Restate all the material verbatim, except for the pictures.

=-=-=-=-=

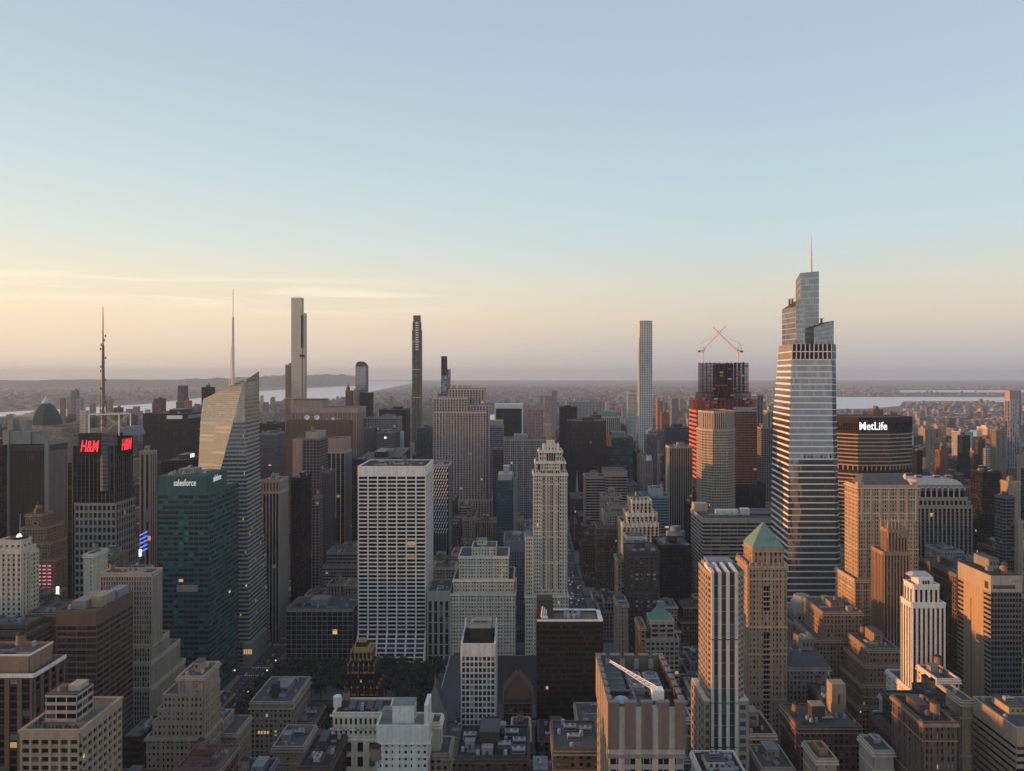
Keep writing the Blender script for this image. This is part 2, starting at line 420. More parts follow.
def clutter(root, x0, x1, y0, y1, z, seed, n=5, kinds=('tank', 'cooler', 'vent', 'duct', 'head', 'vent', 'cooler', 'pipes', 'skylight', 'vent'), s=1.0, house=True, wall='greystone', avoid=()):
    R = random.Random(seed); w, d = x1 - x0, y1 - y0
    placed = list(avoid)
    if y0 < 900 and w > 8 and d > 8:
        m = MB()
        for q in range(R.randint(4, 9)):
            a, b = R.uniform(1.5, w * .3), R.uniform(1.5, d * .35); xx, yy = R.uniform(x0, x1 - a), R.uniform(y0, y1 - b); zz = z + .012 + q * .006
            m.poly(((xx, yy, zz), (xx + a, yy, zz), (xx + a, yy + b, zz), (xx, yy + b, zz)), R.choice(('roof_dark', 'roof_grey', 'roof_pale', 'roof_tan', 'roof_dark')))
        m.build('roof_patches', root)
    if house and w > 9 and d > 9:
        hw, hd, hh = w * R.uniform(.25, .5), d * R.uniform(.28, .5), R.uniform(3.5, 8)
        cx, cy = x0 + w * R.uniform(.35, .65), y0 + d * R.uniform(.45, .7)
        m = MB(); m.box(cx - hw / 2, cx + hw / 2, cy - hd / 2, cy + hd / 2, z, z + hh, wall, False)
        m.box(cx - hw / 2 - .25, cx + hw / 2 + .25, cy - hd / 2 - .25, cy + hd / 2 + .25, z + hh, z + hh + .5, 'roof_pale' if R.random() < .4 else 'roof_grey')
        ph = m.build('mechanical_penthouse', root)
        for q in range(R.randint(1, 3)):
            qx = cx - hw / 2 + hw * (q + .5) / 3.2; m = MB(); m.box(qx, qx + 1.4, cy - hd / 2 - .06, cy - hd / 2 + .1, z + hh * .35, z + hh * .75, 'plant_dark'); m.build('louvre', ph)
        placed.append((cx, cy, max(hw, hd) / 2))
        if R.random() < .5: unit(root, R.choice(('cooler', 'vent', 'duct')), cx, cy, z + hh + .5, s * .8, R.choice((0, math.pi / 2)))
    for _ in range(n * 4):
        if n <= 0: break
        k = R.choice(kinds); r = UNIT_R[k] * s
        if w < 2 * r + 1 or d < 2 * r + 1: n -= .25; continue
        x, y = R.uniform(x0 + r, x1 - r), R.uniform(y0 + r, y1 - r)
        if any(math.hypot(x - a, y - b) < r + c for a, b, c in placed): continue
        placed.append((x, y, r)); unit(root, k, x, y, z, s * R.uniform(.85, 1.15), R.choice((0, math.pi / 2, math.pi)) + (math.pi if k == 'dish' and 0 else 0)); n -= 1

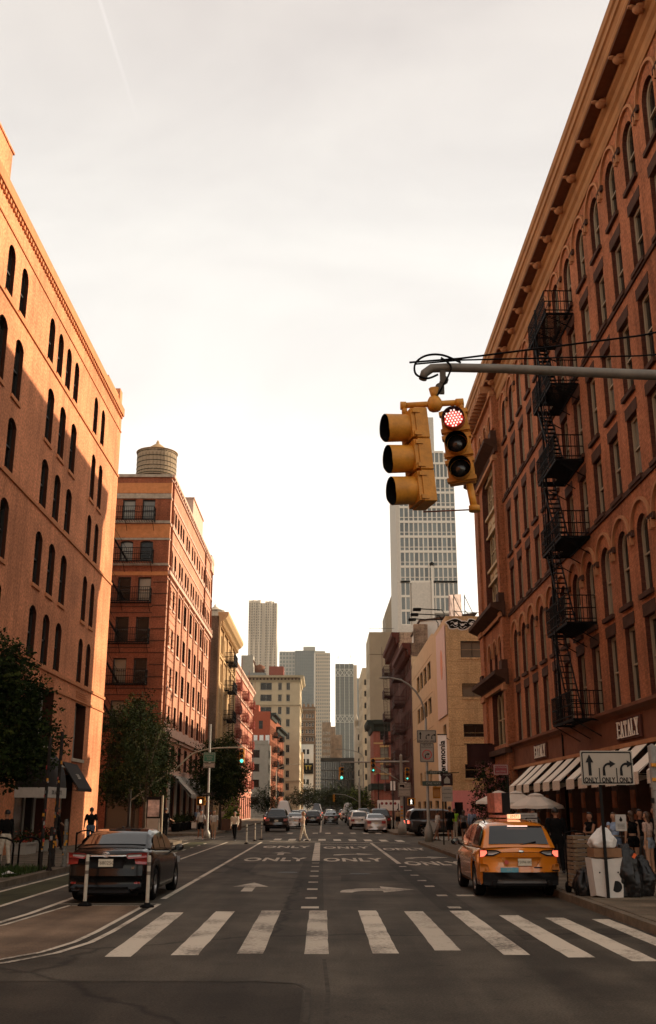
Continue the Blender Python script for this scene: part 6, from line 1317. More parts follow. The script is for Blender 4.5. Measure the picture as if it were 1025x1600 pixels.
text('lettering', 'ROUTE', SGK, t, (-.08, -.014, 4.42), (0, 0, 0), .1, .002); text('lettering', 'ONLY', SGK, t, (-.08, -.014, 4.29), (0, 0, 0), .1, .002)
b = MB(); b.prism([(-.42, 2.5), (.2, 2.5), (.2, 2.42), (.42, 2.6), (.2, 2.78), (.2, 2.7), (-.42, 2.7)], -.012, .01); part('one_way_blade', b, POLE, t); text('lettering', 'ONE WAY', SGW, t, (-.1, -.014, 2.6), (0, 0, 0), .11, .002)
t = thing('pedestrian_signal', 'orange lit pedestrian signal under the one way blade on the left corner', 'traffic light', (-7.75, 65.5, 2.1)); b = MB(); b.box(-.22, .3, 0, .25, 0, .5); b.box(-.24, .32, -.12, 0, .46, .52); b.box(.25, .6, .08, .16, .2, .28); part('housing', b, YELd, t); b = MB(); b.box(-.18, .2, -.02, -.002, .05, .42); part('face', b, BLK2, t); b = MB(); b.box(-.03, .1, -.03, -.02, .12, .34); part('raised_hand', b, LO_on, t)
# payphone kiosk with poster behind the sedan
t = thing('kiosk', 'slim street kiosk with a pale poster between the tree and the man in black', 'kiosk', (-10.0, 61.5, .15)); b = MB(); b.box(-.35, .35, -.15, .15, .1, 1.2); b.box(-.4, .4, -.2, .2, 0, .1); part('base', b, mat('kiosk_metal', (.30, .27, .22), .5), t); b = MB(); b.box(-.42, .42, -.1, .1, 1.2, 2.35); b.box(-.45, .45, -.14, .14, 2.35, 2.42); part('frame', b, POLE, t)
b = MB(); b.box(-.34, .34, -.115, -.1, 1.3, 2.25); part('poster', b, mat('portrait_poster', (.45, .36, .32), .6, noise=.6, scale=3), t); b = MB(); b.box(.46, .54, -.1, .1, 0, 2.5); part('side_panel', b, CRP, t)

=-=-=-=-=

### RESPONSE TO THIS TASK
Keep writing the Blender script for this image. This is part 2, starting at line 420. More parts follow.
def clutter(root, x0, x1, y0, y1, z, seed, n=5, kinds=('tank', 'cooler', 'vent', 'duct', 'head', 'vent', 'cooler', 'pipes', 'skylight', 'vent'), s=1.0, house=True, wall='greystone', avoid=()):
    R = random.Random(seed); w, d = x1 - x0, y1 - y0
    placed = list(avoid)
    if y0 < 900 and w > 8 and d > 8:
        m = MB()
        for q in range(R.randint(4, 9)):
            a, b = R.uniform(1.5, w * .3), R.uniform(1.5, d * .35); xx, yy = R.uniform(x0, x1 - a), R.uniform(y0, y1 - b); zz = z + .012 + q * .006
            m.poly(((xx, yy, zz), (xx + a, yy, zz), (xx + a, yy + b, zz), (xx, yy + b, zz)), R.choice(('roof_dark', 'roof_grey', 'roof_pale', 'roof_tan', 'roof_dark')))
        m.build('roof_patches', root)
    if house and w > 9 and d > 9:
        hw, hd, hh = w * R.uniform(.25, .5), d * R.uniform(.28, .5), R.uniform(3.5, 8)
        cx, cy = x0 + w * R.uniform(.35, .65), y0 + d * R.uniform(.45, .7)
        m = MB(); m.box(cx - hw / 2, cx + hw / 2, cy - hd / 2, cy + hd / 2, z, z + hh, wall, False)
        m.box(cx - hw / 2 - .25, cx + hw / 2 + .25, cy - hd / 2 - .25, cy + hd / 2 + .25, z + hh, z + hh + .5, 'roof_pale' if R.random() < .4 else 'roof_grey')
        ph = m.build('mechanical_penthouse', root)
        for q in range(R.randint(1, 3)):
            qx = cx - hw / 2 + hw * (q + .5) / 3.2; m = MB(); m.box(qx, qx + 1.4, cy - hd / 2 - .06, cy - hd / 2 + .1, z + hh * .35, z + hh * .75, 'plant_dark'); m.build('louvre', ph)
        placed.append((cx, cy, max(hw, hd) / 2))
        if R.random() < .5: unit(root, R.choice(('cooler', 'vent', 'duct')), cx, cy, z + hh + .5, s * .8, R.choice((0, math.pi / 2)))
    for _ in range(n * 4):
        if n <= 0: break
        k = R.choice(kinds); r = UNIT_R[k] * s
        if w < 2 * r + 1 or d < 2 * r + 1: n -= .25; continue
        x, y = R.uniform(x0 + r, x1 - r), R.uniform(y0 + r, y1 - r)
        if any(math.hypot(x - a, y - b) < r + c for a, b, c in placed): continue
        placed.append((x, y, r)); unit(root, k, x, y, z, s * R.uniform(.85, 1.15), R.choice((0, math.pi / 2, math.pi)) + (math.pi if k == 'dish' and 0 else 0)); n -= 1

Continue the Blender Python script for this scene: part 6, from line 1317. More parts follow. The script is for Blender 4.5. Measure the picture as if it were 1025x1600 pixels.
text('lettering', 'ROUTE', SGK, t, (-.08, -.014, 4.42), (0, 0, 0), .1, .002); text('lettering', 'ONLY', SGK, t, (-.08, -.014, 4.29), (0, 0, 0), .1, .002)
b = MB(); b.prism([(-.42, 2.5), (.2, 2.5), (.2, 2.42), (.42, 2.6), (.2, 2.78), (.2, 2.7), (-.42, 2.7)], -.012, .01); part('one_way_blade', b, POLE, t); text('lettering', 'ONE WAY', SGW, t, (-.1, -.014, 2.6), (0, 0, 0), .11, .002)
t = thing('pedestrian_signal', 'orange lit pedestrian signal under the one way blade on the left corner', 'traffic light', (-7.75, 65.5, 2.1)); b = MB(); b.box(-.22, .3, 0, .25, 0, .5); b.box(-.24, .32, -.12, 0, .46, .52); b.box(.25, .6, .08, .16, .2, .28); part('housing', b, YELd, t); b = MB(); b.box(-.18, .2, -.02, -.002, .05, .42); part('face', b, BLK2, t); b = MB(); b.box(-.03, .1, -.03, -.02, .12, .34); part('raised_hand', b, LO_on, t)
# payphone kiosk with poster behind the sedan
t = thing('kiosk', 'slim street kiosk with a pale poster between the tree and the man in black', 'kiosk', (-10.0, 61.5, .15)); b = MB(); b.box(-.35, .35, -.15, .15, .1, 1.2); b.box(-.4, .4, -.2, .2, 0, .1); part('base', b, mat('kiosk_metal', (.30, .27, .22), .5), t); b = MB(); b.box(-.42, .42, -.1, .1, 1.2, 2.35); b.box(-.45, .45, -.14, .14, 2.35, 2.42); part('frame', b, POLE, t)
b = MB(); b.box(-.34, .34, -.115, -.1, 1.3, 2.25); part('poster', b, mat('portrait_poster', (.45, .36, .32), .6, noise=.6, scale=3), t); b = MB(); b.box(.46, .54, -.1, .1, 0, 2.5); part('side_panel', b, CRP, t)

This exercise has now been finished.